Tuesday, March 31, 2009

9 days until I am a college graduate...

[weird] [weird] [weird!]

Do you ever stand where you are, look back and say, "How in the world did I get here?" This is how I feel right now. Only 9 more days until I'm a college graduate. A COLLEGE GRADUATE. Am I that old already? This age is definitely not as old as I once thought it was.

I am really excited to graduate, but I just can't come to terms with the fact that it's over. Seriously, where was I when the time past?

Tuesday, March 17, 2009

Podcast



For my advanced visual media class {probably my favorite class of all time} we had to make a video podcast for our websites. Here it is! It took a lot of time, but I am so glad I had the opportunity to learn how to put one together.

I entered the world of design pretty late in my college career. I wish I would have stumbled upon it earlier. I took this class to soak in as much information as I could before I graduated. Due to my 20 credit schedule, I realized I wouldn't have the time needed to dedicate to the class, but I was in it for the information--not necessarily the grade. Taking this class has not only taught me so much about design, but it has also taught me how powerful a teacher's influence can be. I took my first visual media class from Caryn Esplin, and she made me fall in love with design. I loved her outlook on life and the gospel. She truly inspired me {I know, very cheesy}. I am taking my current class from her as well. As much as I am looking forward to graduation, there are so many more classes I wish I could have taken. How come hindsight can never be foresight, eh?

Monday, March 16, 2009

31 Weeks and Fearing...

31 Weeks Pregnant...
8 weeks to go...
{ wow }




This is me trying to kiss the baby...

Well, my posts have been few and far between this semester, and I am really regretting it. I know I will want to look back and remember these moments. I need to be more dedicated.

My pregnancy has flown by {too fast, I might add}. I'm not sure I'm ready to have this baby yet. I guess it's good I have 8 more weeks. The reality and nerves have finally hit me.
I'm having a baby. Surprise!

I have been pondering on what it means to be a mother and the responsibilities that accompany that great role. I have to admit, these pondering have often led to an increased heart rate, sweaty hands, and feelings of doubt.

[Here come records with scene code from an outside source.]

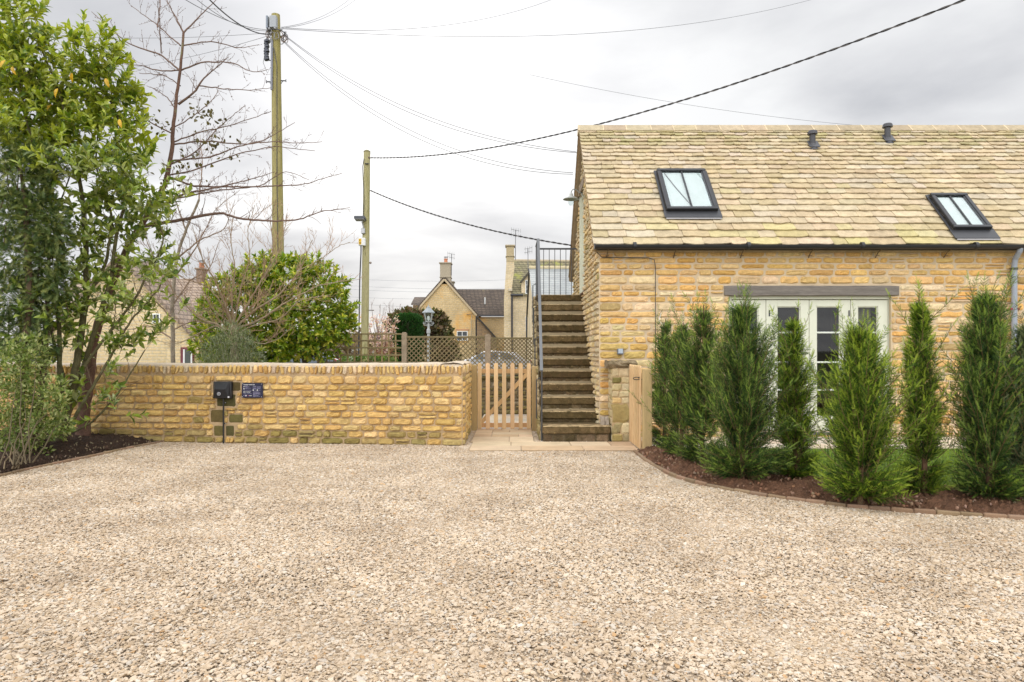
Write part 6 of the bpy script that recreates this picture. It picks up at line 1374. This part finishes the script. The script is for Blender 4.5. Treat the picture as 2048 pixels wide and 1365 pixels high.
mb = MB(); tube(mb, [P(943, 630, H1Y-.1), P(943, 700, H1Y-.08)], .035, 6, (.42, .34, .22)); mb.build('flue_pipe', M['matte'], h1)
mb = MB(); a = P(970, 609, H1Y+1.6); tube(mb, [a, a+arr((0, 0, .6))], .07, 8, (.6, .6, .58)); mb.build('vent_pipe', M['matte'], h1)
mb = MB(); poly(mb, [tuple(P(954, 634, H1Y-1)), tuple(P(992, 676, H1Y-1)), (P(992, 700, H1Y-1)[0], H1Y-1, -.1), (P(954, 700, H1Y-1)[0], H1Y-1, -.1)], (0, 1.4, 0)); mb.build('leanto_wall', coursed('stained_wall', (.34, .22, .11), (.24, .16, .09), (.2, .15, .1), stain=[((.10, .075, .05), .45, .6, .8)]), h1)
mb = MB(); beam(mb, P(953, 633, H1Y-1.1), P(993, 677, H1Y-1.1), .2, .12, (.05, .045, .04), .02); mb.build('leanto_verge', M['matte'], h1)
# --- taller house right
H2Y = 53.0
h2 = thing('tall_house', 'tall honey stone house with left end chimney, aerials and a dormer', 'house', (P(1035, 700, H2Y)[0], H2Y, 0))
mb = MB(); poly(mb, [tuple(P(1008, 740, H2Y)), tuple(P(1022, 740, H2Y)), tuple(P(1022, 590, H2Y)), tuple(P(1029, 535, H2Y)), tuple(P(1028, 522, H2Y)), tuple(P(1013, 522, H2Y)), tuple(P(1008, 600, H2Y))], (0, .45, 0), (1, 1, 1))
poly(mb, [tuple(P(1022.2, 740, H2Y+.1)), tuple(P(1150, 740, H2Y+.1)), tuple(P(1150, 590, H2Y+.1)), tuple(P(1022.2, 590, H2Y+.1))], (0, 7, 0))
mb.build('wall', FW2, h2)
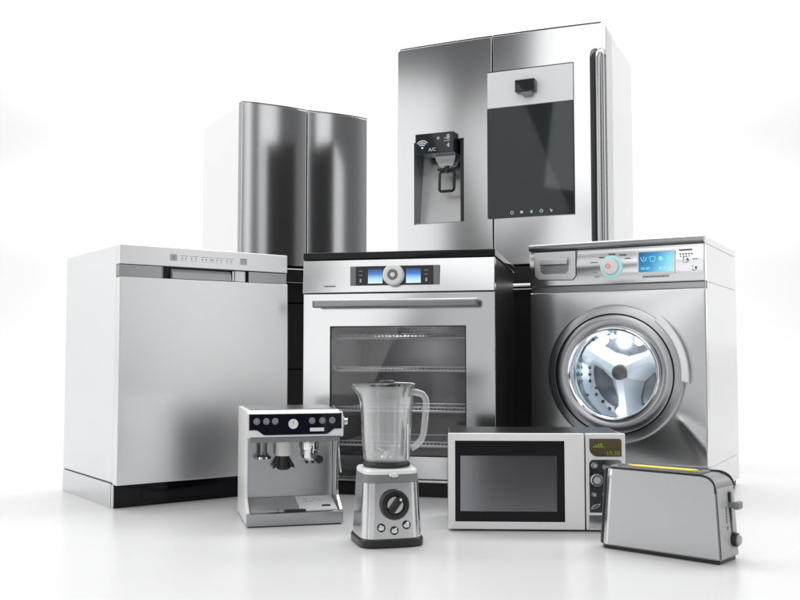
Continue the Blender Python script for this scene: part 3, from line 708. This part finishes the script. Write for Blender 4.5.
# drip tray
tr = t.mb().prism([(.0, .003), (0, .0355), (.006, .0385), (.125, .066), (.125, .003)], 'X', .0092, W - .0092, .001).build('tray_base', M['steel'], t.o)
t.mb().box(-.0006, W + .0006, -.003, .004, .0035, .0365, .0012).build('tray_front', M['ring'], t.o)
tz = lambda v: .0385 + (v - .006) * (.0275 / .119)
def tray_quad(u0, u1, v0, v1, th, name, mat):
    b2 = bmesh.new(); q = [b2.verts.new((x, v, tz(v) + d)) for d in (0, th) for x, v in ((u0, v0), (u1, v0), (u1, v1), (u0, v1))]
    for f in ((0, 3, 2, 1), (4, 5, 6, 7), (0, 1, 5, 4), (1, 2, 6, 5), (2, 3, 7, 6), (3, 0, 4, 7)): b2.faces.new([q[i] for i in f])
    m_ = t.mb(); m_.merge(b2); return m_.build(name, mat, tr)
tray_quad(.014, .086, .012, .112, .0025, 'drip_grid', M['gridm'])
tray_quad(.089, .147, .012, .112, .0025, 'drip_grid', M['gridm'])
tray_quad(.150, .255, .012, .112, .0025, 'drip_cover', M['satin'])
tray_quad(.105, .165, .008, .016, .0032, 'drip_slot', M['black'])
tray_quad(.215, .240, .03, .042, .0032, 'drip_slot', M['black'])
for i in range(10): pass
mb = t.mb()
for (x, v) in ((.175, .07), (.19, .07), (.175, .085), (.2, .085), (.215, .075)): mb.disc((x, v, 0), .005, tz(v), tz(v) + .0034, 'Z', 14)
mb.build('cover_marks', M['greyl'], tr)
t.mb().box(.004, W - .004, .004, D - .004, 0, .0035).build('base_pad', M['black'], t.o)

# ------------------------------------------------------------------ blender
def sq(w, d, z, n=48, e=4.5):
    out = []
    for i in range(n):
        a = 2 * PI * i / n; c, s_ = math.cos(a), math.sin(a)
        out.append((w * math.copysign(abs(c) ** (2 / e), c), d * math.copysign(abs(s_) ** (2 / e), s_), z))
    return out
class Round(Thing):
    def __init__(s, name, label, cat, x, y, yaw):
        o = bpy.data.objects.new(name, None); col.objects.link(o); o.location = (x, y, 0); o.rotation_euler = (0, 0, R(yaw))
        o['label'] = label; o['category'] = cat; o.empty_display_size = .1; s.o = o; s.off = (0, 0, 0)
t = Round('blender', 'steel blender with round black dial and clear glass jug, standing left of the microwave', 'blender', -.0343, 2.447, 15)
E_ = 4
t.mb().loft([sq(.074, .074, .0), sq(.082, .082, .001), sq(.084, .084, .006), sq(.0835, .0835, .018), sq(.081, .081, .0215)]).build('foot', M['black'], t.o)
t.mb().loft([sq(.0785, .0785, .0212), sq(.079, .079, .0235), sq(.0725, .0725, .1575)], True, True).build('housing', M['steel_v'], t.o)
t.mb().loft([sq(.0727, .0727, .1578), sq(.0703, .0703, .178)]).build('housing_band', M['grey'], t.o)
t.mb().loft([sq(.0705, .0705, .1783), sq(.0705, .0705, .186), sq(.067, .067, .1905), sq(.05, .05, .1915)]).build('housing_top', M['satin'], t.o)
fy = lambda z: -(.079 - (z - .0235) * .0485)
tilt = Matrix.Rotation(R(-2.8), 4, 'X')
def front_lathe(prof, x, z, name, mat, parent, n=48):
    m_ = MB(); m_.lathe(prof, (0, 0, 0), 'Y', n); m_.bm.transform(Matrix.Translation((x, fy(z), z)) @ tilt); return m_.build(name, mat, parent)
kx, kz = .0, .105
kn = front_lathe([(.037, .004), (.037, -.010), (.034, -.016), (.024, -.017), (.0215, -.012), (.0, -.012)], kx, kz, 'dial', M['black'], t.o)
front_lathe([(.0212, -.0115), (.020, -.0135), (0, -.0135)], kx, kz, 'dial_face', M['steel'], kn)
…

I told my religion teacher that I was having a boy, and he happily proclaimed with his arms thrown in the air, "Ah! You're raising the Priesthood!" This comment was where the deep contemplations of mine began. Later that week, I was attending gospel doctrine. We had a wonderful lesson on the Priesthood and its accompanying blessings and responsibilities. I began to think about this sweet baby of mine. How am I to teach him the importance of the Priesthood and the great work that lies ahead of him as a righteous priesthood holder? How do I teach him that this responsibility goes beyond passing the sacrament? How do I teach him to trust in the Lord? How do I teach him to walk in truth? How do I teach him to love and serve those around him? How do I teach him to have clean hands and a pure heart?

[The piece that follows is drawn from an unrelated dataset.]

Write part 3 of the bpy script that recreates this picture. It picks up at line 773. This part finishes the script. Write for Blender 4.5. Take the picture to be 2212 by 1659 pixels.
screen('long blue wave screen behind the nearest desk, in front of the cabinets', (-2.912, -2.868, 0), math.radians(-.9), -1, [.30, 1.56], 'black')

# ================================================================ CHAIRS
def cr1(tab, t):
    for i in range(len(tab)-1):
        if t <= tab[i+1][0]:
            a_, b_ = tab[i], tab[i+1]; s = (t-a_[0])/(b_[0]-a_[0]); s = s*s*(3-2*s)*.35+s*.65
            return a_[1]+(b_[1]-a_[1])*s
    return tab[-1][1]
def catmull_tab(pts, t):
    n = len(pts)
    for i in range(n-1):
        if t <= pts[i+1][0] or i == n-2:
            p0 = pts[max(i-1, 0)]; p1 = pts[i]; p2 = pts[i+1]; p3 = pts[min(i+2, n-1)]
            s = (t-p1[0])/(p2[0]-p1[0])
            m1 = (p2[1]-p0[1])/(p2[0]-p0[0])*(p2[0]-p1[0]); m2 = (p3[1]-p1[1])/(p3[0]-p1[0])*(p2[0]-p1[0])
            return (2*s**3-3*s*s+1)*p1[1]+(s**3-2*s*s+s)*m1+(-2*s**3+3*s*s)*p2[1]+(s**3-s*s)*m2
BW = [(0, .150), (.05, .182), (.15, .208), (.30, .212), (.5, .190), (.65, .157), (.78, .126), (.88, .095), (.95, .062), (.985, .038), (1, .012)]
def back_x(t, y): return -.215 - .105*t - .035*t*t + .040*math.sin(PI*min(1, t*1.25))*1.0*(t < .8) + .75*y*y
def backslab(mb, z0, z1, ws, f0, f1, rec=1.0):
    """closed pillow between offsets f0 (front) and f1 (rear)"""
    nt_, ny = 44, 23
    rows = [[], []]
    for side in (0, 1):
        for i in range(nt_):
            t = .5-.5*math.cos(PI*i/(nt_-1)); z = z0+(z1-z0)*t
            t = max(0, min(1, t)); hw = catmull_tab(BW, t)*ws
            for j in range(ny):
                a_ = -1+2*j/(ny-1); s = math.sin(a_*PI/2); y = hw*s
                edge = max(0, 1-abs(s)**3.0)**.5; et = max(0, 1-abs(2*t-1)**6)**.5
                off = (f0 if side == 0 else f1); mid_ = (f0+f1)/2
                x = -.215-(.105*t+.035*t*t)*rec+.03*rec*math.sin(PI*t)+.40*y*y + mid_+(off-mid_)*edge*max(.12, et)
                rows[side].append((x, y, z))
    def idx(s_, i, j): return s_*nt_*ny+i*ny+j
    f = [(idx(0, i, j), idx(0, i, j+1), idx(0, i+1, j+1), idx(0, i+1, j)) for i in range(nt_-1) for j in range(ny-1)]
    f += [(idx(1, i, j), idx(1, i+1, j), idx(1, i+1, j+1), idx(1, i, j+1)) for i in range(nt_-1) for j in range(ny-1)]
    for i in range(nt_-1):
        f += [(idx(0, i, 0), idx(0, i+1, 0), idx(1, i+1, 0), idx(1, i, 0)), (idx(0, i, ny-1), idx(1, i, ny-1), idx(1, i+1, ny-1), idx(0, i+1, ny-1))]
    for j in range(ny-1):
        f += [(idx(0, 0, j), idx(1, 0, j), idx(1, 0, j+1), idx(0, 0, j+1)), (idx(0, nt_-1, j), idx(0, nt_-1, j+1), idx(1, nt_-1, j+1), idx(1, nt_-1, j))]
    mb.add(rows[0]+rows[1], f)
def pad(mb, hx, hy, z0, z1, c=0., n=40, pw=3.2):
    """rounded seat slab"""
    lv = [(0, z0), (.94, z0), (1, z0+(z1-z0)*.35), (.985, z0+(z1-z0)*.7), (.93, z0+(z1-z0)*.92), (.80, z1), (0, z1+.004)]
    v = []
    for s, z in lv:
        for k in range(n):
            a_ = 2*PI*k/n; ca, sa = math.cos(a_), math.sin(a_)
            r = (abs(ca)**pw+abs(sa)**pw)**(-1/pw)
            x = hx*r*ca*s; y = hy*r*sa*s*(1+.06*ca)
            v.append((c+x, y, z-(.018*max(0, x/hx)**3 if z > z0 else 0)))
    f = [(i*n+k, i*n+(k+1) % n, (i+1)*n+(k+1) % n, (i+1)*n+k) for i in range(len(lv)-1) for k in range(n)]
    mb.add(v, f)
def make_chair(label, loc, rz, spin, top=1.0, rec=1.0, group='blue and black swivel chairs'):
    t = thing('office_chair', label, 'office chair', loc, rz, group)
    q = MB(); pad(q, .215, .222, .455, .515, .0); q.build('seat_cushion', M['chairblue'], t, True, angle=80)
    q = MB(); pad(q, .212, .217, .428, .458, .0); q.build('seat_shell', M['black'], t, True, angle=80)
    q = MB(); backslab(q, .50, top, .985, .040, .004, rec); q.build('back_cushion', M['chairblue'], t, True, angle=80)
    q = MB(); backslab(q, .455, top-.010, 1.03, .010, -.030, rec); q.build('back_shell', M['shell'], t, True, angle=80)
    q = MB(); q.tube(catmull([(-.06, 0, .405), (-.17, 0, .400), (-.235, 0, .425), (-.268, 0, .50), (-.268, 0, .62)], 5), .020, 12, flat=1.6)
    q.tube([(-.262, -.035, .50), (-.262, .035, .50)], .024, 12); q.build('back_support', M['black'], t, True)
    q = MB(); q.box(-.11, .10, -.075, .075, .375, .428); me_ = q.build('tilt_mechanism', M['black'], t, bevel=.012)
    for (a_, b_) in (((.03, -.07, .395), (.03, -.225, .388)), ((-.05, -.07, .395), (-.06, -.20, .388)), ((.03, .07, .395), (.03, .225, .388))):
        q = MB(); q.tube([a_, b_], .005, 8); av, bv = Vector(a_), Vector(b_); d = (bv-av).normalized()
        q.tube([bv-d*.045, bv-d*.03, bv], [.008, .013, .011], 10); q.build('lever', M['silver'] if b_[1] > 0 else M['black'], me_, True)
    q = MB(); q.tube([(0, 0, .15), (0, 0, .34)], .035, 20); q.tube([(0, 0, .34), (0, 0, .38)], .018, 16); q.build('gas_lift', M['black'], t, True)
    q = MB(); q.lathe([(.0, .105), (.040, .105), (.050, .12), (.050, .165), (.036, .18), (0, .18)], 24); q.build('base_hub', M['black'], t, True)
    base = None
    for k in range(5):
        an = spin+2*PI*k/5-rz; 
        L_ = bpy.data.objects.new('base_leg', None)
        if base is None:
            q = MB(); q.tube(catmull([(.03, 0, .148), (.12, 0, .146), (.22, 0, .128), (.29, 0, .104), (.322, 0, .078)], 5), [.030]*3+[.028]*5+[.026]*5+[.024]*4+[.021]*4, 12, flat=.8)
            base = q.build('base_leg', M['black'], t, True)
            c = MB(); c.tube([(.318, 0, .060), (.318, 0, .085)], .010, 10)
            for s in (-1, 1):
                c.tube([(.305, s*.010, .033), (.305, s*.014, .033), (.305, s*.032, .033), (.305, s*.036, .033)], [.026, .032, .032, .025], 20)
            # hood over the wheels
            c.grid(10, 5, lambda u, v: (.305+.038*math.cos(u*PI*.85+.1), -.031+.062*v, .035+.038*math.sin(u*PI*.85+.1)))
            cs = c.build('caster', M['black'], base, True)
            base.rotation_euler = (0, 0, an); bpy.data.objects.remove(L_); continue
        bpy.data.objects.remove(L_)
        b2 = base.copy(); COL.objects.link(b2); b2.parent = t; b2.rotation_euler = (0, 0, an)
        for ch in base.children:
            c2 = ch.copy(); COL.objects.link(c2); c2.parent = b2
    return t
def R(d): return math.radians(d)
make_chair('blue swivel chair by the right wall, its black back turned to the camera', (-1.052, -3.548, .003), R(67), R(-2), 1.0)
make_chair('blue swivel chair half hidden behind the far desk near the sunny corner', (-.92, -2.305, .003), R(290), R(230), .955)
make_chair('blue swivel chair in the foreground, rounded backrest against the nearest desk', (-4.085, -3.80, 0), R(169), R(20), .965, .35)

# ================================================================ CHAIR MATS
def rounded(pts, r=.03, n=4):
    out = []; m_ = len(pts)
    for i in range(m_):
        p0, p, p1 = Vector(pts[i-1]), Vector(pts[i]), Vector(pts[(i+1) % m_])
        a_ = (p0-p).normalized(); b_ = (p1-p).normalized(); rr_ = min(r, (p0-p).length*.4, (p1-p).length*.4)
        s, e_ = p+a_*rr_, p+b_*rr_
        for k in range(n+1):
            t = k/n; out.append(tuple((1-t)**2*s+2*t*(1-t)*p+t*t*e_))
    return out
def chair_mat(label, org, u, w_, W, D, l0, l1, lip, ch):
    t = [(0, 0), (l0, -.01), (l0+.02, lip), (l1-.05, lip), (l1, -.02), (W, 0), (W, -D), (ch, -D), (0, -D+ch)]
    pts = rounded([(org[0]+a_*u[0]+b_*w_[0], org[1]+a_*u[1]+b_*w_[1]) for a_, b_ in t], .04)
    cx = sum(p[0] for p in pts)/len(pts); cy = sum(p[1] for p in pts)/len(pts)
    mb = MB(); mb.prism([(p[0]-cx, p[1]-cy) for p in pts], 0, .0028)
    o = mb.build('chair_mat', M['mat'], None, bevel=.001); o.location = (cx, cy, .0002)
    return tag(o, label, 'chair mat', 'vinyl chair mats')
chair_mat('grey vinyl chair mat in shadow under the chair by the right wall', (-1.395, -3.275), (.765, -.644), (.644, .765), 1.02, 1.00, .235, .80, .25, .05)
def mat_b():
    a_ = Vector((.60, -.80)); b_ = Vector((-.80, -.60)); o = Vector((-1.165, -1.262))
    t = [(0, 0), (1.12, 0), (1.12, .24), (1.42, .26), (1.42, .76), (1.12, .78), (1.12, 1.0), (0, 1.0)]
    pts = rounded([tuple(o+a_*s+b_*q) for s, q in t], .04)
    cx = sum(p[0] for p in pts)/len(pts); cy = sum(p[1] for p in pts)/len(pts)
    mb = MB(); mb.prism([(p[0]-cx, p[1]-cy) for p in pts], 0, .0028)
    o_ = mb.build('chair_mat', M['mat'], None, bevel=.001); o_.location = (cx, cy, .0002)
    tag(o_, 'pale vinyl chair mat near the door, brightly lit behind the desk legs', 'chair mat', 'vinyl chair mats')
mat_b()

I came across a scripture in Helaman 3:21. Mormon tells us that Helaman had two sons: Nephi and Lehi. He says, "And they began to grow up unto the Lord." This verse really struck me. How, as a parent, do you 'grow' your children up unto the Lord?

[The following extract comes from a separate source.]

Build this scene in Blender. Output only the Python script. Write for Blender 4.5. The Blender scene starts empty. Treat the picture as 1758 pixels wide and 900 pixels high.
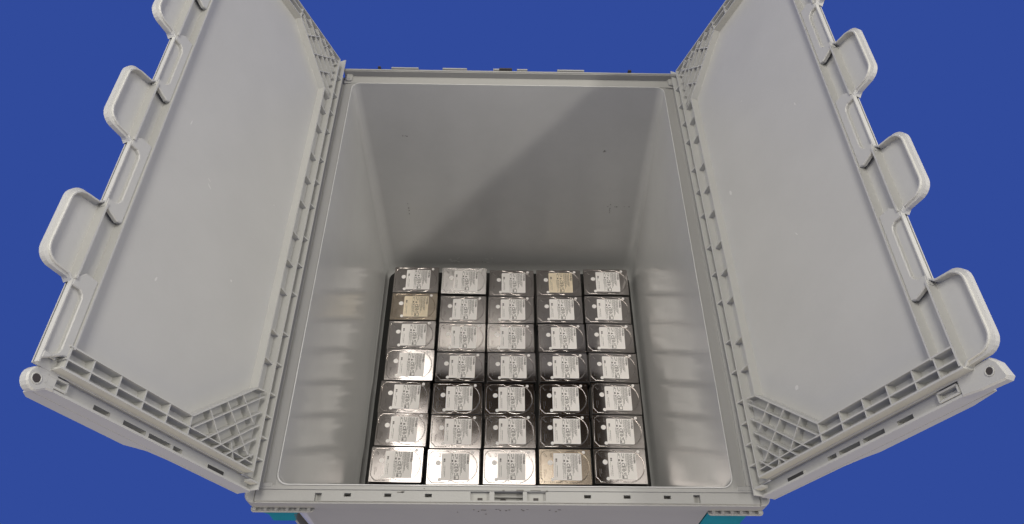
import bpy, bmesh, math, random
from mathutils import Vector, Matrix
R = math.radians
random.seed(7)
S = bpy.context.scene
COL = S.collection

# ------------------------------------------------------------------ camera
cam_d = bpy.data.cameras.new('camera')
cam = bpy.data.objects.new('camera', cam_d)
COL.objects.link(cam)
cam.location = (-0.0201, -0.98132, 1.38378)
cam.rotation_euler = (R(35.919), R(-1.0124), R(0.1074))
cam_d.sensor_width = 36.0
cam_d.lens = 1276.28 / 1758 * 36
cam_d.clip_start = 0.02
cam_d.clip_end = 100
S.camera = cam
# ------------------------------------------------------------------ world: plain blue backdrop all round
W = bpy.data.worlds.new('World')
S.world = W
W.use_nodes = True
bg = W.node_tree.nodes['Background']
bg.inputs[0].default_value = (0.0307, 0.0704, 0.3325, 1)
bg.inputs[1].default_value = 1.0
S.view_settings.view_transform = 'Standard'
S.view_settings.look = 'None'
S.view_settings.exposure = 0
S.view_settings.gamma = 1
# ------------------------------------------------------------------ lamps
def area(name, loc, target, sx, sy, power, col=(1, .95, .85), roll=0):
    d = bpy.data.lights.new(name, 'AREA')
    d.shape = 'RECTANGLE'; d.size = sx; d.size_y = sy; d.energy = power; d.color = col
    o = bpy.data.objects.new(name, d); COL.objects.link(o)
    o.location = loc
    v = Vector(target) - Vector(loc)
    q = v.to_track_quat('-Z', 'Y')
    o.rotation_euler = q.to_euler()
    return o
CEIL = 2.62
area('tube_lamp_right', (1.78, -.55, CEIL - .08), (1.78, -.55, 0), .12, 3.0, 78)
area('soft_lamp_left', (-2.0, -.55, CEIL - .08), (-2.0, -.55, 0), 1.3, 3.0, 58)
area('ceiling_panel_lamp', (-.15, -.40, CEIL - .08), (-.15, -.40, 0), .45, 1.1, 23)
area('front_fill', (0.0, -2.7, .22), (0, -.7, .50), 2.0, .5, 32, (1, .86, .50))  # unseen warm fill, added to offset blue world light on the front wall
pl = area('ceiling_lamp_behind', (-.60, .27, CEIL - .10), (-.60, .27, 0), 1.75, .62, 10, (1, .95, .88))
pl.rotation_euler = (0, 0, R(-5))
pl = area('ceiling_lamp_behind_left', (-.83, .62, CEIL - .11), (-.83, .62, 0), .80, .48, 3.6, (1, .95, .88))
pl.rotation_euler = (0, 0, R(-24))

# ------------------------------------------------------------------ materials
def mat(name, base, rough=.4, metal=0, spec=.5, mottle=0, mscale=8, bump=0, bscale=300, tint=None, rvar=0, coat=0):
    m = bpy.data.materials.new(name); m.use_nodes = True
    nt = m.node_tree; N = nt.nodes; L = nt.links
    b = N['Principled BSDF']
    b.inputs['Base Color'].default_value = (*base, 1)
    b.inputs['Roughness'].default_value = rough
    b.inputs['Metallic'].default_value = metal
    b.inputs['Specular IOR Level'].default_value = spec
    if coat:
        b.inputs['Coat Weight'].default_value = coat
        b.inputs['Coat Roughness'].default_value = .12
    tc = N.new('ShaderNodeTexCoord')
    if mottle:
        n = N.new('ShaderNodeTexNoise'); n.inputs['Scale'].default_value = mscale; n.inputs['Detail'].default_value = 6
        n.inputs['Roughness'].default_value = .65
        L.new(tc.outputs['Object'], n.inputs['Vector'])
        r = N.new('ShaderNodeMix'); r.data_type = 'RGBA'
        t = tint or tuple(c * (1 - mottle) for c in base)
        r.inputs['A'].default_value = (*base, 1); r.inputs['B'].default_value = (*t, 1)
        cr = N.new('ShaderNodeMapRange'); cr.inputs['From Min'].default_value = .38; cr.inputs['From Max'].default_value = .72
        L.new(n.outputs['Fac'], cr.inputs['Value']); L.new(cr.outputs['Result'], r.inputs['Factor'])
        L.new(r.outputs['Result'], b.inputs['Base Color'])
        if rvar:
            rr = N.new('ShaderNodeMapRange'); rr.inputs['From Min'].default_value = .3; rr.inputs['From Max'].default_value = .7
            rr.inputs['To Min'].default_value = rough - rvar; rr.inputs['To Max'].default_value = rough + rvar
            L.new(n.outputs['Fac'], rr.inputs['Value']); L.new(rr.outputs['Result'], b.inputs['Roughness'])
    if bump:
        n2 = N.new('ShaderNodeTexNoise'); n2.inputs['Scale'].default_value = bscale; n2.inputs['Detail'].default_value = 3
        L.new(tc.outputs['Object'], n2.inputs['Vector'])
        bp = N.new('ShaderNodeBump'); bp.inputs['Strength'].default_value = bump; bp.inputs['Distance'].default_value = .001
        L.new(n2.outputs['Fac'], bp.inputs['Height']); L.new(bp.outputs['Normal'], b.inputs['Normal'])
    return m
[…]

All of these questions have been swarming in my head searching for the needed answers. But, alas, they have not come. However, I have come to learn something very valuable. As a mother, I won't know all of the answers {despite the fact that I thought my parents knew everything}. All I need to know is this: the Lord loves my baby as much and more than I do. As I place my trust in Him, He will guide my thoughts and actions in a way that will best teach my precious little one. I know that being a wife and a mother are two of the great responsibilities I can have in this life; I know that the Lord knows this as well. He will guide me because I will be righteously seeking to do His work. I know there will be times of difficulty, but I know the Lord will be watching, guiding, and helping every step of the way;

{ As long as I am seeking, he will be leading }


There is so much I have learn on this journey... but bring it on. I know that with the Lord, Makay and I can do anything.